Another hydropower scheme that Hepo was working on in those days was the Jinnah Hydro Power Project. The project was proposed to be constructed on the right side of the Jinnah Barrage on the River Indus, about 5 km downstream of Kalabagh town and 234km from Islamabad. The project’s salient features included eight power generation units with a combined capacity of 96mw, a gross head of 16 feet, and an annual estimated power generation of 688 million-kwh.

The project’s PC-1 was approved by the Ministry of Water and Power and the Pakistan government. In December 2001, the government and China’s Dongfong Electric Corporation (Dec) signed a memorandum of understanding (MoU) for the implementation of the project on a turnkey basis.
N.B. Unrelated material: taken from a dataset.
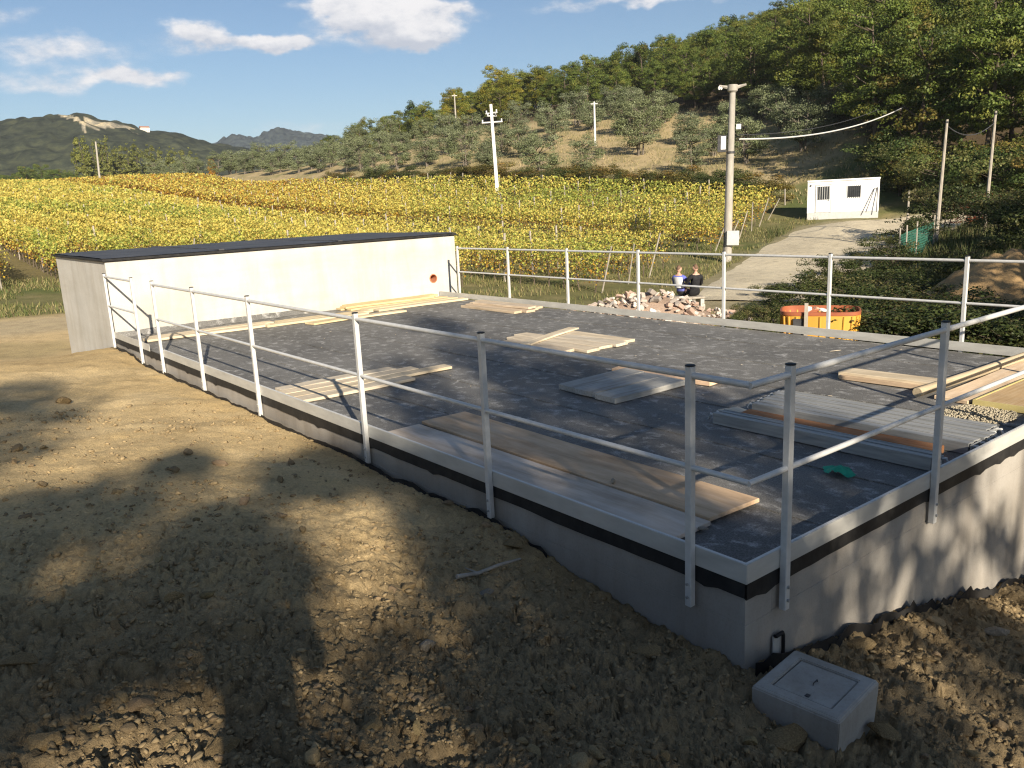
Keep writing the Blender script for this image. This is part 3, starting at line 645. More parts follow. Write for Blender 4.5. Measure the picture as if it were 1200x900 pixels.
def deck_things():
    Yd = pi/2
    # big plywood sheets in the near left corner
    board('plywood_sheet', 'long grey-brown plywood sheet lying against the near left toe board', 'plywood', .31, 2.34, 3.42, .42, .03, Yd, D, 'ply', tint=(1.08, 1.10, 1.16))
    board('plywood_sheet', 'long orange-brown plywood sheet beside the one at the near left toe board', 'plywood', .80, 2.36, 3.44, .50, .03, Yd-.01, D+.004, 'ply', tint=(1.12, .95, .78), warp=.008)
    # boards crossing from the left rail
    for k, (y, x0, x1, w, t) in enumerate(((5.98, .12, 1.62, .22, (1, .98, .95)), (6.2, .14, 2.32, .20, (1.05, 1, .9)), (6.42, .13, 1.95, .21, (1.1, 1.06, 1)), (6.64, .2, 1.74, .2, (1, 1, 1)))):
        board('plank', ('first', 'second', 'third', 'fourth')[k]+' pale plank from the viewer in the row at the left rail', 'plank', (x0+x1)/2, y, x1-x0, w, .035, RG.uniform(-.012, .012), D+.002*k, 'wood', 'planks by the left rail', t)
    # middle of the deck
    for k, (x, y0, y1, w, z, t) in enumerate(((3.98, 5.72, 7.1, .24, 0, (1, .95, .9)), (4.24, 5.5, 7.3, .24, 0, (1, .97, .93)), (4.50, 5.55, 7.4, .24, 0, (1.05, 1.02, .98)), (4.77, 5.5, 7.0, .26, 0, (1, 1, 1)), (5.03, 5.62, 6.9, .24, 0, (1.1, 1.05, .97)))):
        board('plank', ('leftmost', 'second', 'middle', 'fourth', 'rightmost')[k]+' plank of the weathered row lying mid-deck', 'plank', x, (y0+y1)/2, y1-y0, w, .04, Yd+RG.uniform(-.02, .02), D+z, 'wood', 'planks in the middle of the deck', t)
    board('plank', 'pale plank laid slantwise on top of the mid-deck plank row', 'plank', 4.55, 6.75, 1.5, .18, .025, .35, D+.045, 'wood', None, (1.18, 1.14, 1.06))
    # grey panel with an orange board behind it
    for k, (y, t) in enumerate(((3.42, (.78, .86, 1.0)), (3.74, (.72, .8, .95)), (4.06, (.75, .82, .95)))):
        board('plank', ('nearest', 'middle', 'farthest')[k]+' board of the grey panel right of the deck centre', 'plank', 2.9+.03*k, y, 1.08, .31, .06, RG.uniform(-.01, .01), D, 'wood', 'boards of the grey panel', t)
    board('plank', 'orange-brown board just behind the grey panel of boards', 'plank', 3.62, 3.72, 1.35, .26, .05, Yd+.1, D, 'ply', None, (1.45, 1.2, 1.0))
    # by the far rail, next to the block
    for k, (x, y0, y1, t) in enumerate(((6.12, 9.45, 11.2, (.95, .85, .75)), (6.33, 9.35, 11.3, (1, .9, .82)), (6.54, 9.5, 11.45, (1, .92, .85)), (6.76, 9.6, 11.6, (1.02, .95, .86)))):
        board('plank', ('leftmost', 'second', 'third', 'rightmost')[k]+' brownish plank of the pile by the far rail near the block', 'plank', x, (y0+y1)/2, y1-y0, .20, .045, Yd+RG.uniform(-.015, .015), D, 'wood', 'planks by the far rail', t)
    board('plank', 'top plank of the brownish pile by the far rail near the block', 'plank', 6.42, 10.3, 1.7, .22, .04, Yd+.05, D+.047, 'wood', None, (1, .93, .88))
    # strip of boards along the foot of the block
    for k, (x0, x1, y, rz, t) in enumerate(((.25, 2.4, 12.35, -.03, (1.15, 1.1, .98)), (2.3, 4.35, 12.16, -.05, (1.15, 1.1, .92)), (.35, 2.6, 12.62, -.02, (1.1, 1.05, .95)), (2.66, 4.6, 12.42, -.04, (1.12, 1.04, .85)))):
        board('plank', ('left plank of the front pale pair', 'right plank of the front pale pair', 'left plank of the rear pale pair', 'right plank of the rear pale pair')[k]+' at the foot of the raised block', 'plank', (x0+x1)/2, y, x1-x0, .26, .04, rz, D, 'wood', 'pale planks at the foot of the block', t)
    board('plank', 'short yellowish plank sticking out in front of the block-foot planks', 'plank', 3.5, 11.75, 1.1, .30, .035, .12, D, 'wood', None, (1.15, 1.05, .8))
    board('plank', 'pale plank end reaching furthest out from the block-foot planks', 'plank', 4.4, 11.72, 1.2, .22, .035, .05, D, 'wood', None, (1.18, 1.12, .95))
    for k, (x0, x1, y, z, t) in enumerate(((4.7, 6.9, 12.3, 0, (1.15, 1.1, .95)), (4.6, 6.85, 12.62, 0, (1.15, 1.08, .85)), (4.4, 6.8, 12.95, 0, (1.1, 1, .72)), (4.3, 6.7, 13.2, 0, (1.1, 1, .72)), (4.35, 6.5, 13.05, .042, (1.12, 1, .68)), (4.5, 6.75, 13.25, .042, (1.12, 1, .66)))):
        board('plank', ('front yellowish plank', 'second yellowish plank', 'third yellowish plank', 'rear yellowish plank', 'upper front yellowish plank', 'upper rear yellowish plank')[k]+' stacked below the pipe hole of the block', 'plank', (x0+x1)/2, y, x1-x0, .25, .04, RG.uniform(-.02, .02), D+z, 'wood', 'yellowish planks below the pipe hole', t)
    # pale beam on the right
    e = empty('timber_beam', (4.9, 1.74, D), Yd+.05); tag(e, 'pale square timber beam lying alone on the right of the deck', 'beam')
    for nm, dims, t in (('beam_body', (-.5, .5, -.13, .13, .0, .075), (1.15, 1.08, .96)), ('side_batten', (-.49, .47, .131, .17, .0, .045), (.95, .8, .68))):
        o = MB().box(*dims).build(nm, MT['wood'], e, bevel=.004); o.color = (*t, 1)
    # scaffold frames: grey channels with an orange board between
    def channel(cx, y0, y1, w, h, label, tint=1.0):
        e = empty('scaffold_plank', (cx, (y0+y1)/2, D), 0); l = (y1-y0)/2; tag(e, label, 'scaffold plank', 'grey scaffold planks on the deck')
        n = 4
        for k in range(n):
            a = -w/2 + k*w/n; MB().box(a+.004, a+w/n-.004, -l, l, h-.012-(.006 if k % 2 else 0), h-(.006 if k % 2 else 0)).build('rib', MT['steel'], e, bevel=.002)
        for s in (-1, 1): MB().box(s*w/2-.006, s*w/2+.006, -l, l, 0, h-.001).build('side_flange', MT['steel'], e)
        for s in (-1, 1):
            MB().box(-w/2+.007, w/2-.007, s*l-.02, s*l-.008, 0, h-.013).build('end_plate', MT['steel'], e)
            for q in (-.3, .3): MB().tube([(q*w, s*(l-.01), h*.6), (q*w, s*(l+.05), h*.75), (q*w, s*(l+.075), h*.2)], .012, 6).build('hook', MT['galv'], e, smooth=True)
    channel(2.50, .16, 2.10, .16, .10, 'narrow grey scaffold plank nearest to the railing corner')
    channel(3.08, .14, 2.08, .20, .085, 'grey scaffold plank lying just beyond the orange board')
    channel(3.31, .12, 2.12, .20, .085, 'grey scaffold plank, second beyond the orange board')
    channel(3.54, .2, 2.16, .20, .085, 'grey scaffold plank farthest from the railing corner')
    board('plank', 'orange-red board lying between grey scaffold planks', 'plank', 2.79, 1.15, 1.75, .17, .06, Yd+.02, D, 'orange')
    board('plank', 'dirty white board end under the scaffold planks', 'plank', 2.78, 2.0, .55, .22, .03, Yd-.3, D-.004, 'wood', None, (1.2, 1.18, 1.15))
    # formwork and pole at the right edge
    o = MB(); o.tube([(4.42, 1.22, D+.055), (5.6, 1.175, D+.05), (6.86, 1.14, D+.05)], [.047, .05, .052], 12)
    p = o.build('timber_pole', MT['wood'], smooth=True); p.color = (.85, .78, .66, 1); tag(p, 'round peeled timber pole lying at the right edge of the deck', 'pole')
    board('formwork_panel', 'pale brown formwork panel beside the round timber pole', 'panel', 5.62, .93, 2.3, .32, .035, 0, D, 'ply', None, (1.5, 1.35, 1.15))
    e = empty('formwork_panel', (5.66, .47, D), 0); tag(e, 'orange-yellow formwork panel with yellow painted edge near the front wall', 'panel')
    o = MB().box(-1.18, 1.18, -.24, .24, .0, .05).build('panel_face', MT['form'], e, bevel=.004)
    MB().box(-1.2, 1.2, .2405, .256, -.001, .056).build('edge_strip', simple('yellow_paint', (.50, .41, .16), (.58, .49, .22), 5, .6), e); MB().box(-1.2, -1.1805, -.24, .24, -.001, .056).build('edge_strip', bpy.data.materials['yellow_paint'], e)
    # green net rag
    n = 26; u, v = np.meshgrid(np.linspace(-1, 1, n), np.linspace(-1, 1, n))
    X = 1.91+.13*u*(1-.3*v*v)+.03*v; Y = .57+.17*v*(1-.25*u*u); rr = np.hypot(u, v)
    Z = D+.004 + .055*np.clip(1-rr*.8, 0, 1)*(.3+1.4*fbm(u*2.2+3, v*2.2, 3, 17)) + .02*np.abs(np.sin(u*6+3*v))*np.clip(1.1-rr, 0, 1)
    idx = np.arange(n*n).reshape(n, n); F = np.stack([idx[:-1, :-1].ravel(), idx[:-1, 1:].ravel(), idx[1:, 1:].ravel(), idx[1:, :-1].ravel()], 1)
    F = F[(np.hypot(u, v)[:-1, :-1].ravel() < .72+.16*np.sin(3*np.arctan2(v, u)[:-1, :-1].ravel()+1)+.08*np.sin(8*np.arctan2(v, u)[:-1, :-1].ravel()))]
    tag(link('net_rag', npmesh('net_rag', np.stack([X.ravel(), Y.ravel(), Z.ravel()], 1), F, MT['rag'], None, True)), 'crumpled green net rag lying on the deck near the corner', 'rag')
deck_things()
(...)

A Dec delegation visited the project site in the last week of December 2001.

In accordance with the terms of the MoU, Dec submitted its commercial and technical proposal to Wapda in June 2002. Pakistani and Dec officials were later engaged in talks on financing for the project.

Along with the 1,450mw run-of-the-river Ghazi Barotha Hydro Power Project on the River Indus 52 km downstream of Tarbela, which came partly on-stream in mid-2003 with the commissioning of the first of five 290mw generation units and fully on-stream 18 months later, the proposed new hydropower projects would have helped to improve the country’s present highly skewed ratio of 70:30 between thermal and hydel power plants, enabling Wapda to cut generation costs and, hopefully, supply cheaper electricity to consumers.

Considering that Pakistan’s electricity tariffs are now the highest in the world, the need for cheaper electricity has become all the more pressing in recent years. Hydropower is much cheaper to produce than thermal power. So the sooner more hydropower plants are built the better it will be for the country’s economy. That’s why talks with donor agencies like KFW, the World Bank, the Asian Development Bank and others to finance hydropower projects are so important.